◆ **Dataset rows**:
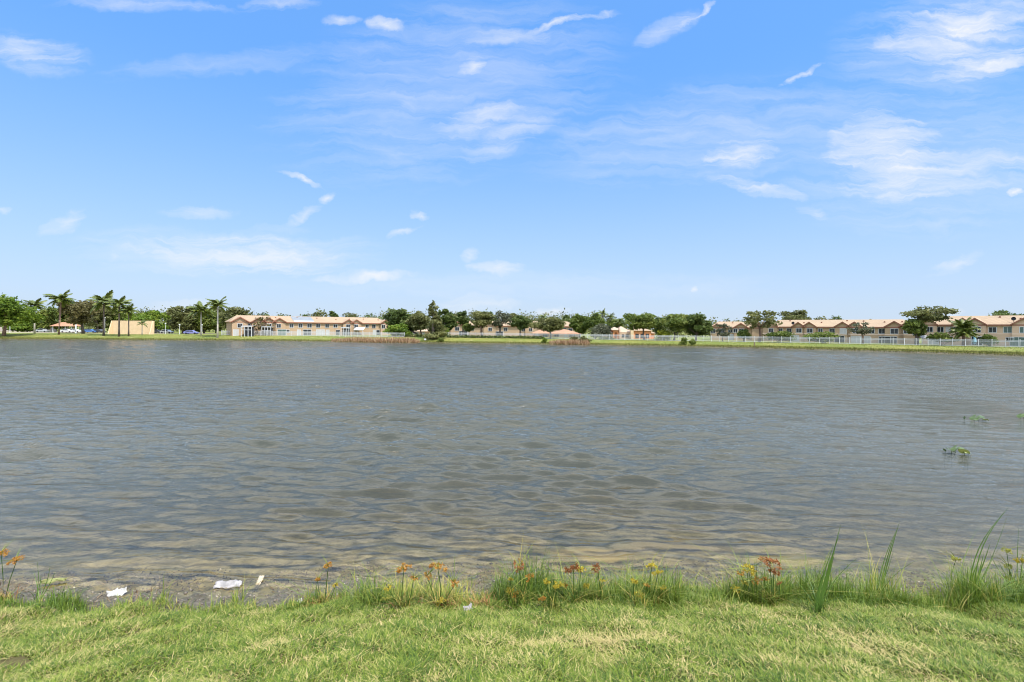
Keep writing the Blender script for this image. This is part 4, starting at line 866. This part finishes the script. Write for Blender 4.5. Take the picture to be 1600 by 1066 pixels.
for px, py, rx, ry, a in [(930, 1012, .42, .17, 1.5), (1212, 1035, .40, .2, 1.3), (412, 1012, .38, .15, 1.2), (165, 978, .45, .12, 1.1), (1330, 1000, .5, .14, .7), (330, 990, .6, .1, .8), (560, 1000, .5, .1, .6), (1270, 1045, .6, .15, .8), (60, 965, .4, .1, .6), (960, 1040, .3, .14, .9)]:
    w_ = ground_at(px, py); pt = pt + .72 * a * np.exp(-((x - w_.x) / rx) ** 2 - ((y - w_.y) / ry) ** 2)
dirt = np.zeros(n)
for px, py, rx, ry in [(28, 1034, .22, .10), (5, 1040, .2, .08)]:
    w_ = ground_at(px, py); dirt += np.exp(-((x - w_.x) / rx) ** 2 - ((y - w_.y) / ry) ** 2)
keep &= rg.random(n) > dirt * 1.1
straw = 1 / (1 + np.exp(-(pt - .92) * 3.6)); isd = rg.random(n) < straw * .85 + .06
tint = np.where(isd, rg.uniform(.70, 1, n), np.clip(.34 + .10 * vnoise(x, y, 7, 3.5) + .28 * rg.normal(size=n), 0, .70))
hg = np.where(isd, rg.uniform(.03, .075, n), rg.uniform(.030, .082, n) * (1 + .25 * vnoise(x, y, 8, 4.)).clip(.6, 1.5))
V, Fs, tn = blades(np.stack([x, y, z - .004], -1)[keep], hg[keep], rg.uniform(.006, .0145, n)[keep], rg.uniform(0, 6.283, n)[keep], np.where(isd, rg.uniform(.9, 2.4, n), rg.uniform(.4, 2.1, n))[keep], tint[keep], 2)
tag(mesh_obj('lawn_grass', V, Fs, M['lawn'], attrs={'tint': tn}), 'short sunlit lawn grass with straw-coloured patches in the foreground', 'grass', kind='stuff')
# taller waterside grass in clumps
bs = []; hs_ = []; ti = []; le = []; wd = []
def clump(px0, px1, y0, y1, h0, h1, k, t0=.0, t1=.55, lean=.45):
    k = int(k * 1.2)
    yy = rg.uniform(y0, y1, k); xx = rg.uniform((px0 - 800) / 800, (px1 - 800) / 800, k) * yy; u_ = np.abs((xx / yy * 800 + 800 - (px0 + px1) / 2) / ((px1 - px0) / 2))
    bs.append(np.stack([xx, yy, terrain(xx, yy)], -1)); hs_.append(rg.uniform(h0, h1, k) * 1.28 * (1 - .35 * u_ ** 2)); q_ = vnoise(xx, yy * 2, 55, 3.2); hs_[-1] = hs_[-1] * np.clip(.95 + .42 * q_, .45, 1.6) * rg.uniform(.55, 1.25, k); ti.append(np.clip(rg.uniform(t0, t1, k) + .12 * vnoise(xx, yy, 56, 2.), 0, 1)); le.append(np.abs(rg.normal(size=k)) * lean * 1.45 + .05); wd.append(rg.uniform(.006, .0125, k))
for a in [(0, 70, 7.0, 7.5, .06, .16, 260), (75, 140, 7.1, 7.5, .10, .24, 420), (140, 330, 7.0, 7.45, .05, .15, 420, .1, .9), (245, 300, 7.35, 7.6, .08, .2, 60, .3, .9), (330, 480, 7.0, 7.4, .05, .14, 380, .2, .9), (480, 545, 7.1, 7.5, .08, .22, 230, .2, 1.), (540, 620, 7.0, 7.4, .08, .22, 260), (566, 606, 7.2, 7.5, .2, .42, 90), (600, 725, 7.1, 7.5, .12, .36, 480, .2, .95),
          (700, 780, 7.0, 7.35, .06, .2, 260, .2, .9), (772, 872, 7.0, 7.55, .16, .46, 900, 0, .5), (840, 970, 7.0, 7.6, .12, .36, 900), (950, 1010, 7.1, 7.7, .14, .38, 520), (1000, 1070, 7.1, 7.8, .16, .44, 640), (1060, 1160, 6.95, 7.5, .06, .22, 520), (1145, 1240, 7.0, 7.6, .16, .42, 760, 0, .5), (1225, 1262, 7.0, 7.4, .06, .2, 140), (1248, 1335, 7.0, 7.7, .2, .48, 900, 0, .5), (1320, 1420, 7.0, 7.6, .12, .34, 800), (1400, 1470, 7.1, 7.75, .14, .38, 700), (1440, 1500, 7.2, 7.75, .14, .36, 460, .1, .6), (1495, 1560, 7.2, 7.9, .16, .42, 700), (1545, 1700, 7.2, 8.0, .2, .5, 1500),
          (-120, 60, 7.0, 7.5, .06, .2, 500), (-950, -60, 6.9, 7.5, .06, .3, 1100, 0, .8), (1660, 2500, 7.0, 7.9, .1, .42, 2200, 0, .8, .6), (252, 272, 7.4, 7.7, .12, .24, 45, .2, .9), (286, 304, 7.3, 7.6, .1, .2, 40, .2, .9), (366, 384, 7.4, 7.8, .12, .24, 40, .2, .95), (388, 404, 7.3, 7.6, .1, .2, 30, .3, 1.), (100, 128, 7.4, 7.7, .06, .14, 30, .3, 1.), (420, 470, 7.2, 7.5, .06, .16, 90, .5, 1.), (0, 1600, 6.8, 7.3, .04, .11, 5200, .1, .6), (470, 760, 7.0, 7.6, .08, .3, 900, .05, .95, .7), (740, 1240, 7.1, 7.8, .1, .36, 1300, 0, .8, .6), (0, 480, 7.2, 7.5, .05, .2, 420, .1, 1., .7), (700, 1600, 6.85, 7.35, .06, .16, 4200, .0, .6), (760, 1080, 7.1, 7.8, .3, .62, 130, .2, .95, .9), (1130, 1250, 7.1, 7.7, .3, .62, 60, .2, .95, .9), (1240, 1700, 7.1, 7.9, .3, .66, 220, .2, .95, .9), (480, 730, 7.1, 7.5, .22, .45, 90, .3, 1., .9), (600, 1060, 7.1, 7.9, .08, .3, 700, .35, 1.), (1120, 1640, 7.1, 7.9, .1, .34, 900, .3, 1.)]: clump(*a)
B_ = np.concatenate(bs); H_ = np.concatenate(hs_); T2 = np.concatenate(ti); L2 = np.concatenate(le); W2 = np.concatenate(wd)
V, Fs, tn = blades(B_ - [0, 0, .01], H_, W2, rg.uniform(0, 6.283, len(B_)), L2, T2, 4)
tag(mesh_obj('shore_grass', V, Fs, M['tall_grass'], attrs={'tint': tn}), 'uneven taller green grass along the near waterline', 'grass', kind='stuff')
# far bank: rough grass at the waterline, dead brown reed beds
def shore_strip(px0, px1, k, o0, o1): px_ = rg.uniform(px0, px1, k); Ys = np.interp(px_, [p[0] for p in FAR], [p[1] for p in far_pts]) + rg.uniform(o0, o1, k); xx = (px_ - 800) / 800 * Ys; return np.stack([xx, Ys, np.maximum(terrain(xx, Ys), -.1)], -1)
b_ = shore_strip(-60, 1680, 26000, -.3, 2.2); n = len(b_)
V, Fs, tn = blades(b_, rg.uniform(.15, .55, n), rg.uniform(.03, .08, n), rg.uniform(0, 6.283, n), rg.uniform(.1, .7, n), np.clip(.4 + .25 * rg.normal(size=n), 0, 1), 2)
b2 = shore_strip(-60, 1680, 26000, 2, 14); n = len(b2)
V2, F2, t2 = blades(b2, rg.uniform(.06, .2, n), rg.uniform(.03, .07, n), rg.uniform(0, 6.283, n), rg.uniform(.2, .9, n), np.clip(.55 + .2 * rg.normal(size=n), 0, 1), 2)
tag(mesh_obj('bank_grass', np.vstack([V, V2]), [np.concatenate([Fs[0], F2[0] + len(V)]), np.concatenate([Fs[1], F2[1] + len(V)])], M['bank'], attrs={'tint': np.concatenate([tn, t2])}), 'rough yellow-green grass along the far bank waterline', 'grass', kind='stuff')
for px0, px1, o1, k, h0, h1, lab in [(518, 656, 3.5, 4200, .5, 1.7, 'long bed of dead brown reeds below the left row houses'), (858, 922, 3.5, 2000, .5, 1.6, 'short bed of dead brown reeds below the reddish hip roof')]:
    b_ = shore_strip(px0, px1, k, -.3, o1); n = len(b_); fx_ = (b_[:, 0] / b_[:, 1] * 800 + 800 - px0) / (px1 - px0); hh_ = rg.uniform(h0, h1, n) * np.clip(.55 + .5 * sm(fx_ * 3), 0, 1) * np.clip(.5 + sm((1 - fx_) * 8), 0, 1)
    V, Fs, tn = blades(b_, hh_, rg.uniform(.04, .1, n), rg.uniform(0, 6.283, n), rg.uniform(.05, .6, n), rg.random(n), 3)
    tag(mesh_obj('reeds', V, Fs, M['reed'], attrs={'tint': tn}), lab, 'reeds', kind='stuff')

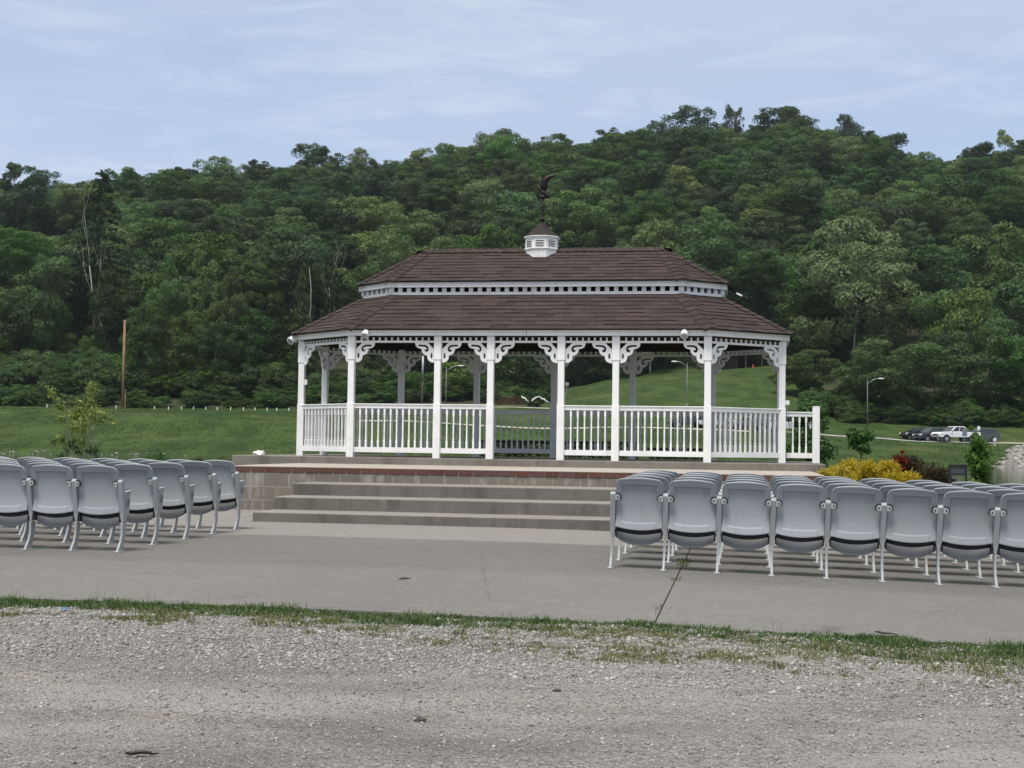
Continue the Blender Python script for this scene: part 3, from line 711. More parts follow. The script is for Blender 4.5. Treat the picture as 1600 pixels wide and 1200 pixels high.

◆ **Instructions to follow**: In the listing above, find each line with the word "part" and copy it.

◆ **Expected answer**:
Keep writing the Blender script for this image. This is part 4, starting at line 866. This part finishes the script. Write for Blender 4.5. Take the picture to be 1600 by 1066 pixels.
Continue the Blender Python script for this scene: part 3, from line 711. More parts follow. The script is for Blender 4.5. Treat the picture as 1600 pixels wide and 1200 pixels high.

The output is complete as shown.